Baca berita dengan sedikit iklan, klik di sini
Sebagai contoh, saya nukilkan berita di situs Mahkamah Agung RI: “Pada hari Kamis, tanggal 16 Juni 2022 Mahkamah Agung RI melaksanakan kegiatan wisuda purnabakti bagi para pimpinan, hakim agung, dan hakim ad hoc pada Mahkamah Agung RI.” Di situs yang sama saya menemukan bahwa istilah itu juga dipakai di lingkungan pengadilan tinggi: “Ketua Pengadilan Tinggi Surabaya Zaid Umar, S.H., M.H., menjalani Wisuda Purnabakti pada Kamis, 30 Juni 2022.”
Baca berita dengan sedikit iklan, klik di sini
Sebenarnya untuk acara seperti itu cukup menggunakan kata “purnabakti”. Sebab, faktanya, Mahkamah Agung memang mengadakan acara khusus bagi pimpinan, hakim agung, dan hakim ad hoc yang pensiun alias berakhir masa baktinya (sesuai dengan Kamus Besar Bahasa Indonesia/KBBI).

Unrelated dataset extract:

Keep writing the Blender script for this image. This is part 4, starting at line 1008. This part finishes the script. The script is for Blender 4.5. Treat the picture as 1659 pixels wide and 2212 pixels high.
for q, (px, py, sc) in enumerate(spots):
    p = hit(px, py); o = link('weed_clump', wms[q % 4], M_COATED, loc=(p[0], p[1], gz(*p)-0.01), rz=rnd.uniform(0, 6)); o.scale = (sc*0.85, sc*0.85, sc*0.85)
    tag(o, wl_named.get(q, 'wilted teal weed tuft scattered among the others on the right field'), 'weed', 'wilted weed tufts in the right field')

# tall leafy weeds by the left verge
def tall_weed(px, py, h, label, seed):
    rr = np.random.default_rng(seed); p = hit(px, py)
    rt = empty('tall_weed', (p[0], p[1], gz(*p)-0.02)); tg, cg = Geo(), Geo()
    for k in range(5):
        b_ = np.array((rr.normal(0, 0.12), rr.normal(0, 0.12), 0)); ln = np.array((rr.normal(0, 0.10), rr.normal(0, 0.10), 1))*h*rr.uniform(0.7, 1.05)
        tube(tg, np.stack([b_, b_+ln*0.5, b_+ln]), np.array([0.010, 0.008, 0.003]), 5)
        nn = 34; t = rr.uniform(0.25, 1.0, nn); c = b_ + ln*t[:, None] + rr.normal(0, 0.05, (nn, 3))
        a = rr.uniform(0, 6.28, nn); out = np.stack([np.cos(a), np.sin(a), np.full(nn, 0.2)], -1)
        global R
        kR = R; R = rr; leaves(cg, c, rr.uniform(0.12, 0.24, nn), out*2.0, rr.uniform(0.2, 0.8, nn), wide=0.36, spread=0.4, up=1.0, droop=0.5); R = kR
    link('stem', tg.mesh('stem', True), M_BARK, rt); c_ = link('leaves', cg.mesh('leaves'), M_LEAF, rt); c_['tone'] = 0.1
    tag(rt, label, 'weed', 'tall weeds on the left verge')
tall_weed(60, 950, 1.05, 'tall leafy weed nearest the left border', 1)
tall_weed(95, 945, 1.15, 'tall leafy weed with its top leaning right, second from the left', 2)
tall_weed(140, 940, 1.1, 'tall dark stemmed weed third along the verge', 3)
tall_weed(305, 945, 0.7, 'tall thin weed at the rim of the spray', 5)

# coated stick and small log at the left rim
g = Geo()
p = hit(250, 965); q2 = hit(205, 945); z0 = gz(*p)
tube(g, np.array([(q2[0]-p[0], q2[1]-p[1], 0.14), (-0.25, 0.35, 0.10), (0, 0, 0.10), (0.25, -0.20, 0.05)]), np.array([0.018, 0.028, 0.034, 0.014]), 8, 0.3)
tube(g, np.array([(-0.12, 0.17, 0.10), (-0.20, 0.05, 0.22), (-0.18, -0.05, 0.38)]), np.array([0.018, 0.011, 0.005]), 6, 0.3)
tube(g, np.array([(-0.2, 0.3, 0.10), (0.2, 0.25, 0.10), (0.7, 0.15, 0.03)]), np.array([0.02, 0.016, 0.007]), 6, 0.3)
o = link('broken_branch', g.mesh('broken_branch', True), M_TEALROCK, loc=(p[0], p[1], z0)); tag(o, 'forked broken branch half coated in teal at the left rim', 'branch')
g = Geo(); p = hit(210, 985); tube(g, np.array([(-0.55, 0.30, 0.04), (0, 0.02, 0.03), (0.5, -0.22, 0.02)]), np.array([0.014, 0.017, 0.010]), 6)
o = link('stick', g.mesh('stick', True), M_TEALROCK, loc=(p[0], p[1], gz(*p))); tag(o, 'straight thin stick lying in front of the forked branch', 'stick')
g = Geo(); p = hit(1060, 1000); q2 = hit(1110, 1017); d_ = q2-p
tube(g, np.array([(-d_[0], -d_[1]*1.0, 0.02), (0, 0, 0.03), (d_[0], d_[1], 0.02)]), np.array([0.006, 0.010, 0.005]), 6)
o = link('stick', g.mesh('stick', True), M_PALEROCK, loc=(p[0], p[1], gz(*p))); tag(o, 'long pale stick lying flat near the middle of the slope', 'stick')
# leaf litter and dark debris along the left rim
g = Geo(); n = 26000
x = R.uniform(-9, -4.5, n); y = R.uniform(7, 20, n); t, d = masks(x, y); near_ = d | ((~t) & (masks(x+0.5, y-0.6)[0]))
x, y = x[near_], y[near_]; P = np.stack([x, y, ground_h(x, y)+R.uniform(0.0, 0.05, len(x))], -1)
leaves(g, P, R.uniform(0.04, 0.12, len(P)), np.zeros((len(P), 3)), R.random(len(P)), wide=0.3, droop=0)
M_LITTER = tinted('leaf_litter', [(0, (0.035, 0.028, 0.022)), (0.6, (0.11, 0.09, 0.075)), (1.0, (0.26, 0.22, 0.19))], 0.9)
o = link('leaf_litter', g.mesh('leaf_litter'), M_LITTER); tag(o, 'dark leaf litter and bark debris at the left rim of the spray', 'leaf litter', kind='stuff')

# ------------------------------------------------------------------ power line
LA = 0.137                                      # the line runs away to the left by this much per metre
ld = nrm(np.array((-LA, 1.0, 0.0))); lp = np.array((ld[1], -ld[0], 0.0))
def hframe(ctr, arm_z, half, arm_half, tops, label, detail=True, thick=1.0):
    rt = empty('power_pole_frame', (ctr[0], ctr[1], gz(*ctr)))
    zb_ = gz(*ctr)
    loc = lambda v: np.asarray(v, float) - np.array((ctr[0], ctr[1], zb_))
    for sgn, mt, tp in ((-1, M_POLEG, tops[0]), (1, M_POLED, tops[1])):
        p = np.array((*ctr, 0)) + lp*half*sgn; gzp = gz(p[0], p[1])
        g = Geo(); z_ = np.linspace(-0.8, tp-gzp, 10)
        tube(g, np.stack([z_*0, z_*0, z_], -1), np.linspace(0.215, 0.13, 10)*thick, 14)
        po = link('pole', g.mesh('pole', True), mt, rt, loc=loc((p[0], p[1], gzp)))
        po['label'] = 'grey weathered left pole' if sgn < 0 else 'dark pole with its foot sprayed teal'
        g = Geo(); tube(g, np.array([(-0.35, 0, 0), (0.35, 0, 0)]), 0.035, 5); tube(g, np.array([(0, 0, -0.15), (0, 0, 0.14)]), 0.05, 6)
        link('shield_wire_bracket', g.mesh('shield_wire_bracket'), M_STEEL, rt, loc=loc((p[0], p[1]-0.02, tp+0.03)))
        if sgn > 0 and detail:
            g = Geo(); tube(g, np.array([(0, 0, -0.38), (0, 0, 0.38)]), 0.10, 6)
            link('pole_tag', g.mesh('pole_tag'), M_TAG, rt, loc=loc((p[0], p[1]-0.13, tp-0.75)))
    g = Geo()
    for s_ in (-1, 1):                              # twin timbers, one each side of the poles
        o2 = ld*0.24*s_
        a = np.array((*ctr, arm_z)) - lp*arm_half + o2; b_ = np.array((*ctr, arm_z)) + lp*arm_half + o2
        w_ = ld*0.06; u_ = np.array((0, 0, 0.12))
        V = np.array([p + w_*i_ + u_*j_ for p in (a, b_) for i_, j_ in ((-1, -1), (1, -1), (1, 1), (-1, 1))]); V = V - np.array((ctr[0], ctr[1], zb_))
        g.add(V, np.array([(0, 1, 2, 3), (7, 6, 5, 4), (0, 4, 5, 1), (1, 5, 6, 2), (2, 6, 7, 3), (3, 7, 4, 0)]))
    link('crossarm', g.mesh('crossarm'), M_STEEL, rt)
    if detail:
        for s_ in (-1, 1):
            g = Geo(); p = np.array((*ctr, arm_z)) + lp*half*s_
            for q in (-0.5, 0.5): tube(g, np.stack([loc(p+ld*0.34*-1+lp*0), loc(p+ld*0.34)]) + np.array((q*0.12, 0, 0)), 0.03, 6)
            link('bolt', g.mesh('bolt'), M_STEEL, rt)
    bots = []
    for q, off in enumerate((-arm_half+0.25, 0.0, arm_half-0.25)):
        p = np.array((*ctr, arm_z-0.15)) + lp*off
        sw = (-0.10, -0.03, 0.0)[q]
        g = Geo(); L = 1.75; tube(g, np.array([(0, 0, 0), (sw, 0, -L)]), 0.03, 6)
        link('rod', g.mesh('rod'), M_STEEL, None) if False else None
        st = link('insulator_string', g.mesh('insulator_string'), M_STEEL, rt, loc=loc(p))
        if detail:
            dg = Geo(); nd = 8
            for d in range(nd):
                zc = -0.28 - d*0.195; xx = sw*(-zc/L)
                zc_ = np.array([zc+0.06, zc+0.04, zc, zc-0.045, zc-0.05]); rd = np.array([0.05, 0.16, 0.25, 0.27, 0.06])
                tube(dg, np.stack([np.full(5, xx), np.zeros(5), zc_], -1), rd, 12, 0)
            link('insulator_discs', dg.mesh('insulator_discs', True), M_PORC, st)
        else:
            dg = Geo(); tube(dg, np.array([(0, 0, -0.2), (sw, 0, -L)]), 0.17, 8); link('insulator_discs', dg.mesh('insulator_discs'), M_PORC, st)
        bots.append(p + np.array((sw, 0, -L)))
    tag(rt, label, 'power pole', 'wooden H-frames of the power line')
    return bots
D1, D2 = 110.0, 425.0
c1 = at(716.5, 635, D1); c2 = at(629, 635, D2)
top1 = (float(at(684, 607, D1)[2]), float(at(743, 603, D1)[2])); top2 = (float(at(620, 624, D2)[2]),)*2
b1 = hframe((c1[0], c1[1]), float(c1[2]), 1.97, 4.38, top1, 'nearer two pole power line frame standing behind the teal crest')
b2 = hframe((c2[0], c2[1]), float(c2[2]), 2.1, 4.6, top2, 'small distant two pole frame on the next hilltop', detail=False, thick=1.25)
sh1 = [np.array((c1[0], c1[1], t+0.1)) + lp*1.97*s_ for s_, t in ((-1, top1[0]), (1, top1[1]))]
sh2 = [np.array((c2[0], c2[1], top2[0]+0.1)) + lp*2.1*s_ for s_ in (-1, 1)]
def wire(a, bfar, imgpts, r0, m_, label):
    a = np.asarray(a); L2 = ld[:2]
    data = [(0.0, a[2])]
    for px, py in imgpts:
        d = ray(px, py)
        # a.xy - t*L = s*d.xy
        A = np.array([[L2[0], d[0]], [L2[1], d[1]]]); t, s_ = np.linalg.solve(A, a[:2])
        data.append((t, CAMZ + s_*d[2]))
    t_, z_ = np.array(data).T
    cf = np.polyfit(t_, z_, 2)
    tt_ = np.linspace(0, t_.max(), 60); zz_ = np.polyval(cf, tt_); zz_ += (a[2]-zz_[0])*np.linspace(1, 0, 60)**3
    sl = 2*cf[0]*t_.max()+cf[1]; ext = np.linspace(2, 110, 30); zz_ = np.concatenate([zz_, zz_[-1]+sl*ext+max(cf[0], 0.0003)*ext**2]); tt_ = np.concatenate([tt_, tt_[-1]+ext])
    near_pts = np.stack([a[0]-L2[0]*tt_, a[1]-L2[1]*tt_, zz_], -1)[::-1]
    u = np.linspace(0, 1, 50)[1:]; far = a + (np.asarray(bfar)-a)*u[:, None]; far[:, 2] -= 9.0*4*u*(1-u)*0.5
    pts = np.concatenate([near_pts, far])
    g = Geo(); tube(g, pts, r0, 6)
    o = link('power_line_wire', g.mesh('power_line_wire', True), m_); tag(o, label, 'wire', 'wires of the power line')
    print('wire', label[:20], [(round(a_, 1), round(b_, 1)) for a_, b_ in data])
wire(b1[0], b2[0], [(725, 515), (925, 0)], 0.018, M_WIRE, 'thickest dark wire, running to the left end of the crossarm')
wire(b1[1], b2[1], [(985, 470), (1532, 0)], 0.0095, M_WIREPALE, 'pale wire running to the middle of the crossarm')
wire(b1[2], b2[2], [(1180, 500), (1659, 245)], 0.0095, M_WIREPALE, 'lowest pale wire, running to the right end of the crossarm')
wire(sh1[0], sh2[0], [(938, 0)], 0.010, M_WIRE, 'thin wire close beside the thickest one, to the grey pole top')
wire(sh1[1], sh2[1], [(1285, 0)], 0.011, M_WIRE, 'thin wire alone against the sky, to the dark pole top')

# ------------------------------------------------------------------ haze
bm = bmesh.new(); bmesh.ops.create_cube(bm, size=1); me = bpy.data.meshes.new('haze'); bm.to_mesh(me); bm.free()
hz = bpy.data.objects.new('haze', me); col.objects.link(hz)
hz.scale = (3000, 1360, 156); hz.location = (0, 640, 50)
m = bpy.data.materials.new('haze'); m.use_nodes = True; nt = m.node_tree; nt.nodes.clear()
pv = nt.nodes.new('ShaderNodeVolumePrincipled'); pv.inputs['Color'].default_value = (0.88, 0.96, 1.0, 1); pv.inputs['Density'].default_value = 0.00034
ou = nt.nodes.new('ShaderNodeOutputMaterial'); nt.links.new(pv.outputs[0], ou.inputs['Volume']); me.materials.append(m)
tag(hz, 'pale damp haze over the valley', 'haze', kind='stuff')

Penambahan kata “wisuda” di depan purnabakti justru membuat rancu. Lema “wisuda” dalam KBBI Edisi V punya arti berkebalikan dengan berita dari situs Mahkamah Agung itu. KBBI mengartikan “wisuda” sebagai peresmian atau pelantikan yang dilakukan dengan upacara khidmat. Pelantikan atau peresmian selalu terkait dengan sesuatu yang baru. Misalnya pelantikan pejabat baru dan/atau peresmian gedung baru.
Sementara itu, meski sama-sama dilakukan secara khidmat, “wisuda” yang dilakukan Mahkamah Agung nyatanya bukan untuk melantik atau meresmikan pimpinan dan hakim baru, melainkan untuk hal sebaliknya, yakni upacara menandai pensiunnya pimpinan dan hakim.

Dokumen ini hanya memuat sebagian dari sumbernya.